Foreign Policy magazine just put out a ranking of the world’s think tanks. The methodology that FP used was a survey of “hundreds of scholars and experts.”
The problem with this type of ranking is that it is more of a popularity measure than a measure of resource efficiency. A think tank with a lot of money is going to do a lot of work, some of it presumably of high quality and some that will in turn have impact on its agenda. But how do we determine which of these institutions is good at using resources to turn them into influence? David Roodman of the 15th-ranked Center for Global Development points out that if the rankings were based on productivity, his outfit would do even better.
So are the higher ranked outfits more productive or is it just name recognition?
Using the data from Foreign Policy I created a scatterplot with the Y-axis as the rank and the X-axis as the last annual budget in millions. IF (big IF!) we accept that the survey of the experts is a legitimate way of ranking policy impact AND that the difference in impact between each rank is linear, then we can measure resource efficiency in generating impact.

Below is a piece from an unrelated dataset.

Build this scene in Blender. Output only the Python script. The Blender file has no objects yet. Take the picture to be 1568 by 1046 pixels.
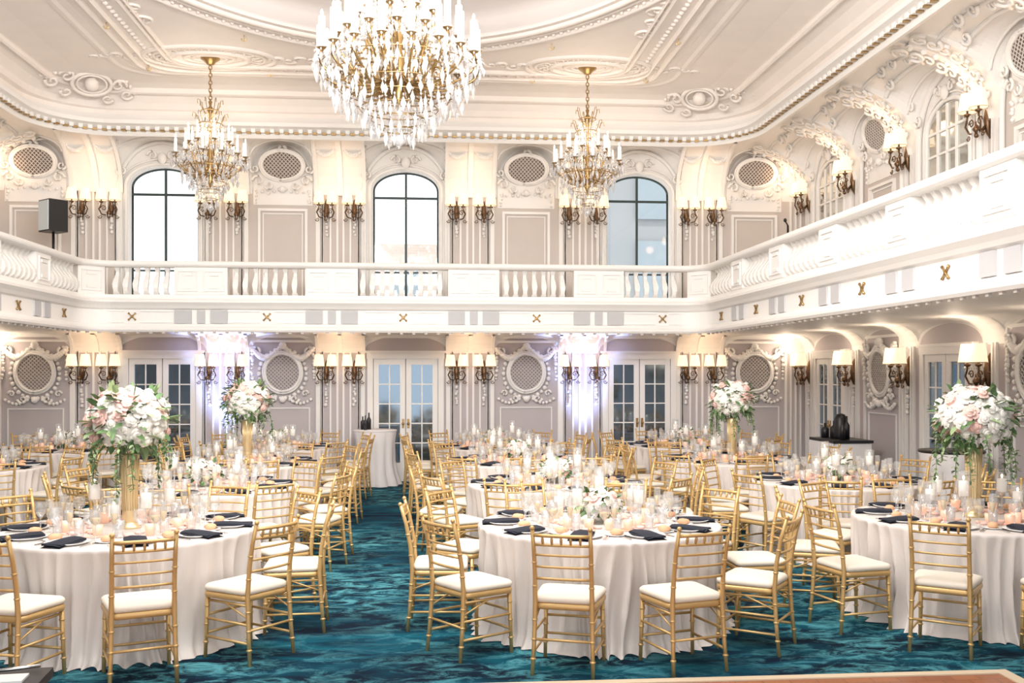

In this first scatterplot we include RAND which has a huge budget.

The graph outlines that bigger budgets bring you a higher rank. The trendline is negative because a higher rank is actually a lower number (e.g. the highest rank is 1, the lowest 15.) Relative to RAND, places like Brookings, Carnegie, and CFR look pretty resource efficient in that they get significant acclaim at a much lower cost. Unfortunately, the linear regression has a terrible fit (low R-squared) and annual budget is a statistically insignificant coefficient. The bottom line is that RAND is such a quirky and important outlier, that you can’t really say the comparison yields any reliable insight.
If we exclude RAND given its unique military ties and projects, we get a much more insightful outcome to the linear regression.

While the equation does not explain a majority of the differences in how the think tanks were ranked, it has much higher r-squared and the annual budget coefficient is statistically significant (p-value of 0.01 through Excel.) Without RAND, Brookings and most of the think tanks exhibit similar resource efficiency. The bigger their budgets, the higher their rank. Thus, they are all mostly equally efficient at translating monetary resources into a good ranking. Carnegie stands out as having a very high ranking at a noticeably lower cost. On the other extreme, the National Bureau of Economic Research and Human Rights Watch appear inefficient. Ro0dman’s CGD is about where you’d expect given the data set.
There are obviously MANY MANY flaws to this way of analyzing efficiency. My intent is to demonstrate how to think about efficiency in the social sector and particularly in the policy advocacy space. I agree with Roodman that we need to take productivity into account when ranking think tanks and also agree that we need to start prototyping approaches to figuring that out.